O prejuízo acumulado por descumprimento contratual já ultrapassa R$ 500 milhões, valor que as empresas cobram na Justiça. São as mesmas companhias que, sob Juracy, Cambraia e Luizianne, mantinham um serviço considerado referência nacional. Culpar exclusivamente o setor privado agora soa cômodo — e simplista. Para as empresas, quanto mais nova a frota e melhor o serviço, maior o patrimônio e a previsibilidade do negócio. Não há lógica em sabotar o próprio ativo.
O retrocesso na mobilidade
O desmonte não parou aí. A cidade optou por estimular transporte individual, sobretudo motos e vans clandestinas, em vez de fortalecer o coletivo. O resultado está nas ruas: congestionamentos crônicos e tragédia social refletida no IJF, superlotado de vítimas de acidentes de moto. Fortaleza nadou contra a corrente mundial — enquanto cidades de referência investem em transporte público qualificado e países discutem tarifa zero com base em estudos que mostram seu enorme impacto social e econômico, aqui preferimos incentivar o improviso.
Custo do erro
Reconstruir um sistema de transporte urbano é tarefa cara e lenta. Frota envelhecida, contratos fragilizados e confiança quebrada afastam novos investidores. O que era um ativo urbano competitivo — essencial para reduzir desigualdades, dinamizar a economia e melhorar a qualidade de vida — foi convertido em problema estrutural.

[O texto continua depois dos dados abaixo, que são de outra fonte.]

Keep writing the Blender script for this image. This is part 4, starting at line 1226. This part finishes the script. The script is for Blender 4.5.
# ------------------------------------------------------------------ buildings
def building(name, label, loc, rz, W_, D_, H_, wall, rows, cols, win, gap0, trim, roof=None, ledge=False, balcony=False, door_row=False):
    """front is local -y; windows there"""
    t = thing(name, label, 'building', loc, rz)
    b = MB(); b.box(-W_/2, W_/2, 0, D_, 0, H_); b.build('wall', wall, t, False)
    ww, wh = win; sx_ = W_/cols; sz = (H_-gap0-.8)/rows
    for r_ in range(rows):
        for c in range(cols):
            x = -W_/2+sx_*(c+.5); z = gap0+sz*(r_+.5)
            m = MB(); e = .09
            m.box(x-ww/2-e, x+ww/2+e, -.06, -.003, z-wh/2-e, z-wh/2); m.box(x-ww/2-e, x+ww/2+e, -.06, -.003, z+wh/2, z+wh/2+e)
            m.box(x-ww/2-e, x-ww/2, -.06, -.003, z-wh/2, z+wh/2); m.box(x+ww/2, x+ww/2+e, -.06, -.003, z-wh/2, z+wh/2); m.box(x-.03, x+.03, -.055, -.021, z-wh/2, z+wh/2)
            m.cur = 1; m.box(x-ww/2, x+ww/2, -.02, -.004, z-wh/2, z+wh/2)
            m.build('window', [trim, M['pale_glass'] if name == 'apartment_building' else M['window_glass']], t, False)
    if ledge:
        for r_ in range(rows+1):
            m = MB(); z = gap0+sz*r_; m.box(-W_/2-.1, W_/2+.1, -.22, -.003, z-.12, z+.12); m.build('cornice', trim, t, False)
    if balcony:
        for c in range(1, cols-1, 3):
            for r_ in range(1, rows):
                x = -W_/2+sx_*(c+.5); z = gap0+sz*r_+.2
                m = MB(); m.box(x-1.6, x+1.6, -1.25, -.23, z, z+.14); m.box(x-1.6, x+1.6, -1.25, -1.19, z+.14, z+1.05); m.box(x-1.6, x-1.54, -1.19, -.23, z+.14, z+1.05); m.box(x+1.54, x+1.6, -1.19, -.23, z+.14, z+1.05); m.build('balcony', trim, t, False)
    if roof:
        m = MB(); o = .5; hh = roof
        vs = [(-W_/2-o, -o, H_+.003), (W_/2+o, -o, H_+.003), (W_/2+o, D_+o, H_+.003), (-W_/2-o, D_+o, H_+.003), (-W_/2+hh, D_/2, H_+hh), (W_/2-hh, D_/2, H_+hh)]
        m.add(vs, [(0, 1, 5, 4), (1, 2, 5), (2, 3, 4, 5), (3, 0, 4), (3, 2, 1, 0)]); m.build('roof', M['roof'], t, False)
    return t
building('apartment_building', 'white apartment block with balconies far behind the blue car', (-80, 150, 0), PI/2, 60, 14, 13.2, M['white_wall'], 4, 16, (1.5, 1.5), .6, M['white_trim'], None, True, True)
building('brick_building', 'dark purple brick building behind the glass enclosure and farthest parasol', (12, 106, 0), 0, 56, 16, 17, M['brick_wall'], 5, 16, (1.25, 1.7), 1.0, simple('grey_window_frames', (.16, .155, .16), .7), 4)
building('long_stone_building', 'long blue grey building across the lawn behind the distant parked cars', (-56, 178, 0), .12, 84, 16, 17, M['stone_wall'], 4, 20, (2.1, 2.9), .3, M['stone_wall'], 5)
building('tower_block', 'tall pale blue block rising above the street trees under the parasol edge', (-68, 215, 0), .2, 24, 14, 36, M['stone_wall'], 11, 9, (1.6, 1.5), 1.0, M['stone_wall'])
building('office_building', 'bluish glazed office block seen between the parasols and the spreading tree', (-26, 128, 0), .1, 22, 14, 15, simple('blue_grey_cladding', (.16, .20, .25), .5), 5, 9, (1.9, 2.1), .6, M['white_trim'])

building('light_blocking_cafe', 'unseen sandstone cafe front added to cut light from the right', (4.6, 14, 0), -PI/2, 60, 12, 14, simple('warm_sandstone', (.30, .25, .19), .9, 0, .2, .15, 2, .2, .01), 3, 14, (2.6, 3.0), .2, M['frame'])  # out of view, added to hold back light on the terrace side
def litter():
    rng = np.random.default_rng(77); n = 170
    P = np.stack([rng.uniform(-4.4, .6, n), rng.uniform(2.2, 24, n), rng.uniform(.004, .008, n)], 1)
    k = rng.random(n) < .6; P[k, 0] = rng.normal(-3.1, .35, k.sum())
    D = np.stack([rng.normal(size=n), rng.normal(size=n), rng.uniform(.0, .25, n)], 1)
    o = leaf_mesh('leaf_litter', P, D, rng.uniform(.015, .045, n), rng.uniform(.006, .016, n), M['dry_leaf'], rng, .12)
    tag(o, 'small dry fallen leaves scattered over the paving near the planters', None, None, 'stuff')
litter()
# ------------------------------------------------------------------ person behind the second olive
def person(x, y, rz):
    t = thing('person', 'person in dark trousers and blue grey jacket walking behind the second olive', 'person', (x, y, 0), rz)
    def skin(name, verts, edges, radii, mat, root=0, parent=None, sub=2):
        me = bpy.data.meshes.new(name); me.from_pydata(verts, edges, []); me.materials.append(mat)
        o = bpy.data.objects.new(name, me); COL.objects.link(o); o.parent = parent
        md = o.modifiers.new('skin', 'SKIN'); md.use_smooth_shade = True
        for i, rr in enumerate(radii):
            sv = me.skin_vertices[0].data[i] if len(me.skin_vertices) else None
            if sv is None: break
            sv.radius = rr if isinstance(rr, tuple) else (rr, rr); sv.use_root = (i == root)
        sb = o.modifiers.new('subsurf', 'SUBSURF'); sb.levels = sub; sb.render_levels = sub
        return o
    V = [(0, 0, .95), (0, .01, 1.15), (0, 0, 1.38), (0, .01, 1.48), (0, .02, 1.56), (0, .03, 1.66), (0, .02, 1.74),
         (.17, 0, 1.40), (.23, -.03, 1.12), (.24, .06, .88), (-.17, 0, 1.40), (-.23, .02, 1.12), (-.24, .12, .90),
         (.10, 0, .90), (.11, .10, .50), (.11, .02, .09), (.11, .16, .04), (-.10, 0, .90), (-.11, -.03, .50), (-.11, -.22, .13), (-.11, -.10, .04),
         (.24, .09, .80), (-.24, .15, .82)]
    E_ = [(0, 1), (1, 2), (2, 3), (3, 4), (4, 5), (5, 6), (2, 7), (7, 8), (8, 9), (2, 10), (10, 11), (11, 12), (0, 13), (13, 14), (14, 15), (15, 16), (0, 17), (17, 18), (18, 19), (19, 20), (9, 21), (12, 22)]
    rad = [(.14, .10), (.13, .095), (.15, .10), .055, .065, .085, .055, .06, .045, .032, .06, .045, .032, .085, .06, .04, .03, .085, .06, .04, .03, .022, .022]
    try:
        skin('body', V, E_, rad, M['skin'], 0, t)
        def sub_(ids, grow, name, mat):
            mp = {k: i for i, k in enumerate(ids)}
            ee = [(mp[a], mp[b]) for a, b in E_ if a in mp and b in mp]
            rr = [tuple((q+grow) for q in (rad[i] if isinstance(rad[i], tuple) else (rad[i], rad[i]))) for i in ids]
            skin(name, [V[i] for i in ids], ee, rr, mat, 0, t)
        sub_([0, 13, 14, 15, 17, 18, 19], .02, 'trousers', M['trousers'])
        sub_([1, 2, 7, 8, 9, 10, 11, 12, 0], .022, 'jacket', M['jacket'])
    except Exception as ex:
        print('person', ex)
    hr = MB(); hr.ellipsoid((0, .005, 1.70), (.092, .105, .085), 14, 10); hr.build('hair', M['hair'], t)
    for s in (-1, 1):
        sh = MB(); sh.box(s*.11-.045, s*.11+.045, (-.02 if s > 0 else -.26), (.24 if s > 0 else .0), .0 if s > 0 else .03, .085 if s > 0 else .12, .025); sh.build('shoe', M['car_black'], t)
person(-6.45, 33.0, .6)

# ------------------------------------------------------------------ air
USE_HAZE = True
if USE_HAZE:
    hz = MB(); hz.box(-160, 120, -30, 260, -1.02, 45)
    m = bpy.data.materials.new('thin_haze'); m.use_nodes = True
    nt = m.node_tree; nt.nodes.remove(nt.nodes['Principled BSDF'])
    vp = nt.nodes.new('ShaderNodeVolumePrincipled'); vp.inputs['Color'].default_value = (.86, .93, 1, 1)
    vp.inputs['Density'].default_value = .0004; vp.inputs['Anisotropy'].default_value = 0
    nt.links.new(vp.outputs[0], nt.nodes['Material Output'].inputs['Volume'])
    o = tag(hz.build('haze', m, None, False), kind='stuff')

Fortaleza, que já teve um dos sistemas mais elogiados do Brasil, hoje vive um caos anunciado. E pagará caro para recuperar o tempo e as decisões perdidas. Não é tarde demais para mudar, mas exige coragem política: respeitar contratos, financiar adequadamente o coletivo, e inverter a lógica que priorizou motos e improviso sobre planejamento e serviço público de qualidade.